題目:
Given a non-empty 2D matrix matrix and an integer k, find the max sum of a rectangle in the matrix such that its sum is no larger than k.
Example:
Input: matrix = [[1,0,1],[0,-2,3]], k = 2
Output: 2
Explanation: Because the sum of rectangle [[0, 1], [-2, 3]] is 2,
and 2 is the max number no larger than k (k = 2).
Note:
- The rectangle inside the matrix must have an area > 0.

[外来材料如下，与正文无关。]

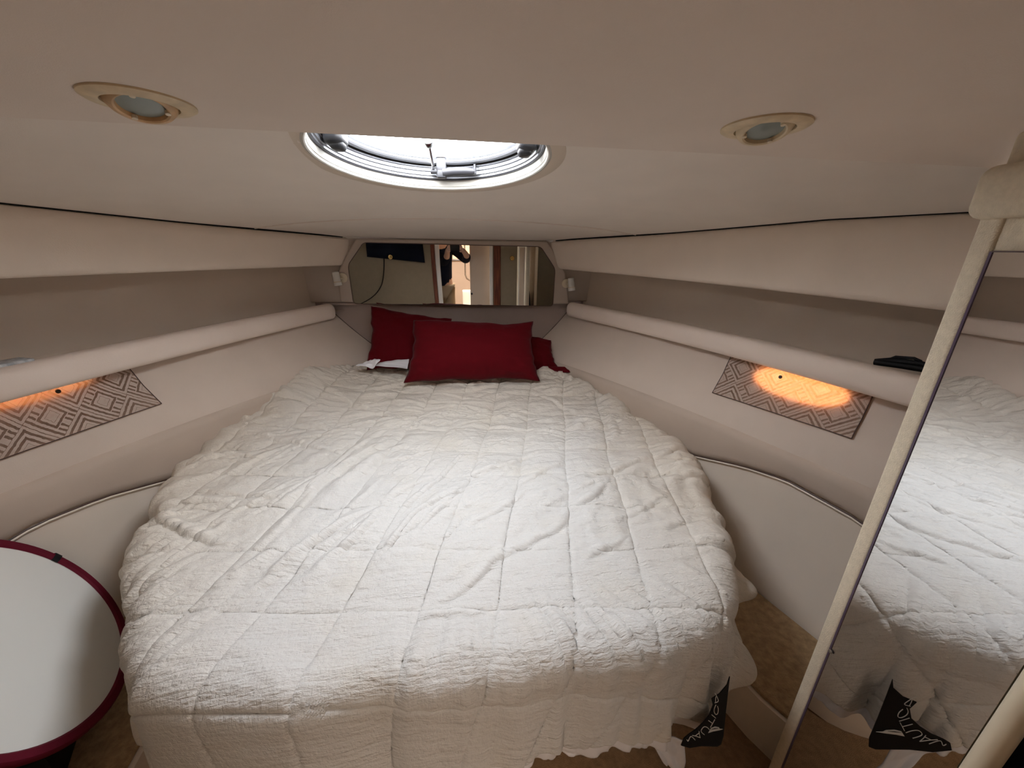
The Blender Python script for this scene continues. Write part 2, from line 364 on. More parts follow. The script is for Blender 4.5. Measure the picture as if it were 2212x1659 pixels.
# ------------------------------------------------------------------ ceilings
def ceil_z(x, y):
    w_ = np.where(x < 0, np.abs(Bx(-1, y)), np.abs(Bx(1, y))); q = np.clip(np.abs(x)/w_, 0, 1.2)
    return zc(y)-(zc(y)-zvt(0, y)-.004)*q**2.6
nx, ny = 150, 110
P = np.zeros((ny, nx, 3))
for i, y in enumerate(np.linspace(YSTEP-.02, YB+.06, ny)):
    x = np.linspace(Bx(-1, y)-.03, Bx(1, y)+.03, nx); P[i, :, 0] = x; P[i, :, 1] = y; P[i, :, 2] = ceil_z(x, y)
cx_, cy_ = P[:-1, :-1, 0]+.008, P[:-1, :-1, 1]+.008
msk = np.ones((ny, nx), bool); msk[:-1, :-1] = np.hypot(cx_-HC[0], cy_-HC[1]) > .272
oc = grid(P, 'ceiling', M['ceil_fore'], flip=True, mask=msk); tag(oc, 'sloping forward headliner around the round hatch', kind='structure')
ap = catmull([(-.875, 1.87), (-.6, 1.775), (-.1, 1.715), (.45, 1.755), (.835, 1.83)], 50)
tube('seam_piping', [(x, y, float(ceil_z(x, y))-.0008) for x, y in ap], .0026, M['ceil'], oc, 8)
# near (aft) lowered headliner: thick slab whose front edge hides the back of the hatch
nr = prism('ceiling', [(-1.55, YSTEP, ZNEAR), (1.5, YSTEP, ZNEAR), (1.5, YA-.02, ZNEAR), (-1.55, YA-.02, ZNEAR)], (0, 0, .16), M['ceil'], bevel=.012, seg=3)
tag(nr, 'lowered flat headliner carrying two round spotlights', kind='structure')

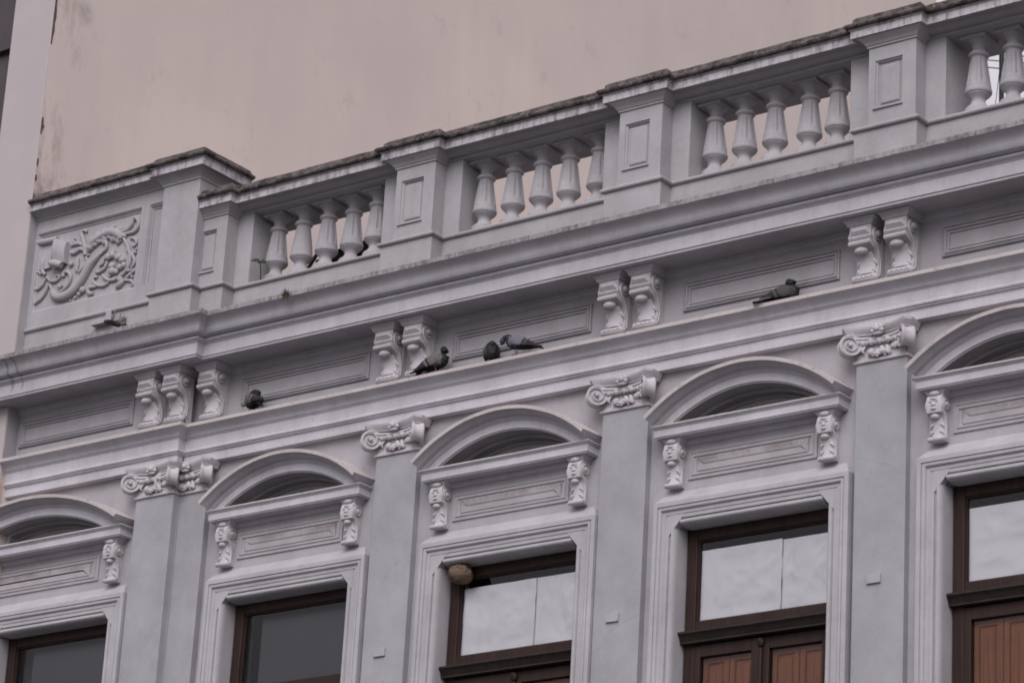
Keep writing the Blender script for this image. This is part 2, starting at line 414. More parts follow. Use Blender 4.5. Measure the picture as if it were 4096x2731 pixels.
# walls with window openings
OX0, OX1, OZ = 0.287, 1.632, -0.962
def wallpiece(x0, x1, z0, z1, yo): obj('wall', MB().box(x0, x1, WY + yo, WY + 0.33, z0, z1), M_WALL, bld)
ks = [-1, 0, 1, 2, 3]
PCX, PCZ, PR = .91, -1.10, 1.095
def arc(r, a0, a1, n=44): return [(PCX + r * math.cos(math.radians(a0 + (a1 - a0) * i / n)), PCZ + r * math.sin(math.radians(a0 + (a1 - a0) * i / n))) for i in range(n + 1)]
TA = math.degrees(math.asin((-.25 - PCZ) / 1.07))
for za, zb in ((OZ, -.25), (.15, 1.45)):
    wallpiece(NX + .001, -0.29, za, zb, -0.08); wallpiece(-0.29, XR, za, zb, 0)
for k, xa, xb in ((-1, NX + .001, -.29), (0, -.29, 2.0), (1, 2.0, 4.2), (2, 4.2, 6.4), (3, 6.4, XR)):
    wd = (lambda x: 1.70 - (1.70 - x) * 1.32) if k == -1 else (lambda x: x)
    hole = [(wd(x) + BX[k], z) for x, z in arc(1.07, TA, 180 - TA, 32)]                      # arched niche behind each pediment
    poly = [(xa, -.25), (xa, .15), (xb, .15), (xb, -.25)] + [h for h in hole if h[0] > xa + .002 ]
    w_ = obj('wall', MB().prism(poly, elev(WY + YO[k]), -.33, 0), M_WALL, bld)
    obj('tympanum', MB().box(max(BX[k] + .1, NX + .002), BX[k] + 1.72, WY + YO[k] + .13, WY + YO[k] + .2, -.25, .02), M_WALL, bld)
edges = [(NX + .001, BX[-1] + OX0, -.08)]
for k in ks:
    xr = BX[k + 1] + OX0 if k < 3 else XR
    if k == -1: edges += [(BX[-1] + OX1, -.29, -.08), (-.29, BX[0] + OX0, 0)]
    else: edges.append((BX[k] + OX1, xr, 0))
for a, b, yo in edges:
    if b > a: wallpiece(a, b, -4.2, OZ, yo)
obj('wall', MB().box(NX + .001, XR, WY, WY + 0.33, GZ, -4.2), M_WALL, bld)
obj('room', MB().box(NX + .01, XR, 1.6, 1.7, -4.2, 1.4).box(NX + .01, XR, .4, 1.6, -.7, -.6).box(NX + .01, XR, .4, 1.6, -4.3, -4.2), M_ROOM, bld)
obj('roof', MB().box(NX + .01, XR, .25, 15, 1.38, 1.5), M_ROOF, bld)

# pilasters
PB = -4.2
def pilaster(x0, x1, y): 
    obj('pilaster', MB().box(x0, x1, y, WY + .02, PB, 0.25), M_PIL, bld, bevel=0.004)
pilaster(-.715, -.295, -.08); pilaster(-.415, 0, 0)
for k in (1, 2, 3, 4): pilaster(BX[k] - .415, BX[k], 0)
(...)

- What if the number of rows is much larger than the number of columns?
代碼:
方法一——暴力搜索法:
class Solution {
public:
int maxSumSubmatrix(vector<vector<int>>& matrix, int k) {
if (matrix.empty() || matrix[0].empty()) return 0;
int m = matrix.size(), n = matrix[0].size(), res = INT_MIN;
int sum[m][n];
for (int i = 0; i < m; ++i) {
for (int j = 0; j < n; ++j) {
int t = matrix[i][j];
if (i > 0) t += sum[i - 1][j];
if (j > 0) t += sum[i][j - 1];
if (i > 0 && j > 0) t -= sum[i - 1][j - 1];
sum[i][j] = t;
for (int r = 0; r <= i; ++r) {
for (int c = 0; c <= j; ++c) {
int d = sum[i][j];
if (r > 0) d -= sum[r - 1][j];
if (c > 0) d -= sum[i][c - 1];
if (r > 0 && c > 0) d += sum[r - 1][c - 1];
if (d <= k) res = max(res, d);
}
}
}
}
return res;
}
};
會超時
方法二——基於求二維數組最大子矩陣和的算法
class Solution {
public:
int maxSumSubmatrix(vector<vector<int>>& matrix, int k) {
if (matrix.empty() || matrix[0].empty()) return 0;
int m = matrix.size(), n = matrix[0].size(), res = INT_MIN;
for (int i = 0; i < n; ++i) {
vector<int> sum(m);
for (int j = i; j < n; ++j) {
for (int k = 0; k < m; ++k) {
sum[k] += matrix[k][j];
}
int curSum = 0;
set<int> st{{0}};
for (auto a : sum) {
curSum += a;
auto it = st.lower_bound(curSum - k);
if (it != st.end()) res = max(res, curSum - *it);
st.insert(curSum);
}
}
}
return res;
}
};
思路:
矩陣有n列,就有n個起始列,遍歷n個起始列;對於每次第i列作爲起始列,建立一個大小爲m的sum數組,然後對i到n列進行遍歷,每次遍歷得到一個sum數組(sum[k] += matrix[k][j]),這個數組是一維的,求這個一維數組的最大字段和,代表着求相應矩形的最大矩陣元素和。